Hard Maple is the 'hardest' of the northeastern hardwoods (as measured by the Janka hardness test). With its closed, straight grain pattern, it is slightly more difficult to machine than other northeastern hardwoods. Maple is not very porous and does not accept stains well, however, it finishes quite nicely with polyurethanes. Hard Maple has excellent shock resistance making it the wood of choice for gymnasium floors. Hard Maple is also ideal for furniture, cabinets, and tabletops.

Cherry (American)

Not to be confused with Brazilian Cherry, which has a much higher hardness level, American Cherry is one of the softer northeastern hardwood species. Cherry has a rich reddish color that will darken over time and with exposure to sunlight. Cherry "sapwood" (which comes from the exterior portion of the tree) is creamy white in color. Cherry machines easily and finishes beautifully making it ideal for furniture, cabinetry, mouldings, flooring, turning, carving, and musical instruments.
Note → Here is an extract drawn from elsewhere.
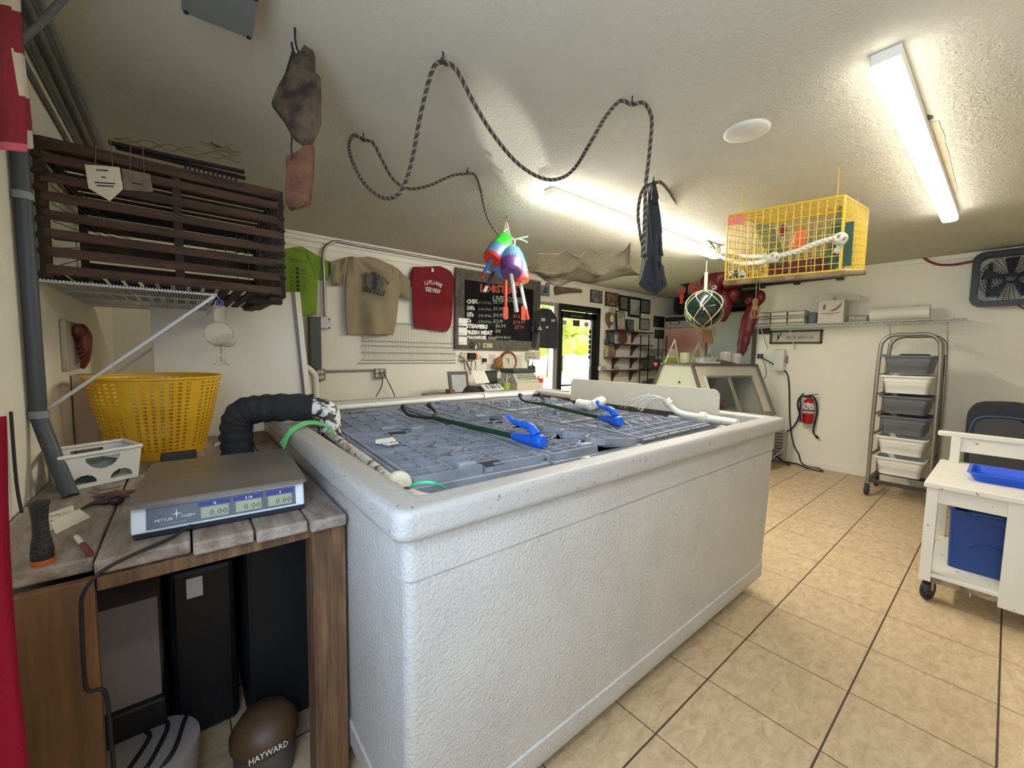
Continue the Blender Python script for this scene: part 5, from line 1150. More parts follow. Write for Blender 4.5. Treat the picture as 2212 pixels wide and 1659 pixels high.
# ---- below the board
wc = outlet('cream outlet plate with plugs under the left end of the blackboard', (994, 761), (1005, 780), M('cream_plate', (200, 188, 150), .5))
wbox('plug_adapter', 'black multi-plug adapter on the wall beside the cream outlet', (1008, 762), (1023, 776), .06, M('adapter_black', (30, 30, 32), .4), 'adapter', .006)
wbox('orange_note', 'orange paper note behind the plug adapter', (1022, 764), (1032, 777), .003, M('orange_card', (0, 0, 0)), 'note', 0)
t = thing('wall_charger', 'small black charger plugged in on the wall between note and clock', 'charger', W(1044, 778)); wbox('body', '', (1041, 774), (1048, 782), .04, M('adapter_black', (0, 0, 0)), '', .004, t); MB().tube(smoothpts([W(1044, 782, .03), W(1042, 792, .04), W(1039, 799, .04), W(1048, 802, .04)], 5), .0035, 6).build('cable', pvc, t, smooth=True)
mb = MB()
for P_ in ([(998, 772), (1003, 785), (1005, 800)], [(1001, 772), (1010, 790), (1016, 808)], [(1008, 780), (1014, 795), (1020, 806)], [(1022, 775), (1027, 782), (1027, 799)], [(1021, 776), (1017, 792), (1019, 808)]): mb.tube(smoothpts([W(*p, .05) for p in P_], 5), .0045, 6)
mb.build('cable_bundle', cordm, smooth=True, label='tangle of black cables falling from the plugs under the blackboard', cat='cables')
ck = thing('wall_clock', 'round wall clock with a copper-brown rim and cream face', 'clock', W(1096, 783))
c = W(1097, 782, .0); MB().lathe([(.135, 0), (.146, .02), (.142, .045), (.128, .056), (.118, .05), (.115, .035), (.001, .034)], 40, c+V((-.02, 0, 0)), (0, -1, 0)).build('rim', M('copper_rim', (150, 84, 46), .35, .3), ck, smooth=True)
c = c+V((-.02, -.037, 0)); MB().lathe([(.001, .001), (.116, .0), (.116, -.002)], 36, c, (0, -1, 0)).build('dial', M('clock_face', (206, 198, 172), .6), ck)
mb = MB()
for h in range(12):
    a = PI/2-h*PI/6; p = c+V((math.cos(a)*.095, -.002, math.sin(a)*.095)); s = str(h or 12)
    mb.text(s, p+V((0, 0, -.009)), (1, 0, 0), (0, 0, 1), .026, 0, align='CENTER', off=.0005)
for a, l, w in ((2.2, .075, .006), (1.62, .055, .009), (-1.5, .03, .008)): mb.bar(c+V((0, -.004, 0)), c+V((math.cos(a)*l, -.004, math.sin(a)*l)), w, .002, up=(0, 1, 0))
mb.build('hands_and_numerals', M('clock_ink', (58, 54, 46), .6), ck)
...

Though considered a hardwood, Basswood is quite a light, soft wood. This softness along with its uniform texture and indistinct grain pattern make it the premier wood for carving. Basswood is also ideal for painted mouldings, as it machines well, is easy to work with hand tools, and readily accepts paint.

White Ash

With a similar open grain pattern to Red Oak, the coloring of White Ash has more variation, ranging from light white to streaks of grey and light brown. Ash machines well, is good in nailing, screwing and gluing and accepts stains very well. White Ash has a relatively high hardness level, which makes it ideal for furniture, flooring, and the wood specie of choice for baseball bats.

Domestic Softwoods

Eastern White Pine

A popular softwood in the northeast, Eastern white pine may be used in a wide variety of projects from simple shelving to intricate furniture pieces. Pine is easily workable with power and hand tools, and though it does not stain well (will be blotchy), Pine accepts paints very well. Eastern white pine often contains knots, which are appealing to those hoping to achieve a "rustic" look.


Though this softwood specie is indigenous to the southeastern United States, its weather resistant properties make it a natural fit for outdoor applications here in the northeast. Natural oils within Cypress make it resistant to decay, insect attack and seasonal climate changes. Cypress is easily workable and readily accepts finishes. Though it is an ideal solution for outdoor decks, pergolas and stairways, it can be equally beautiful indoors as flooring, wall and ceiling coverings.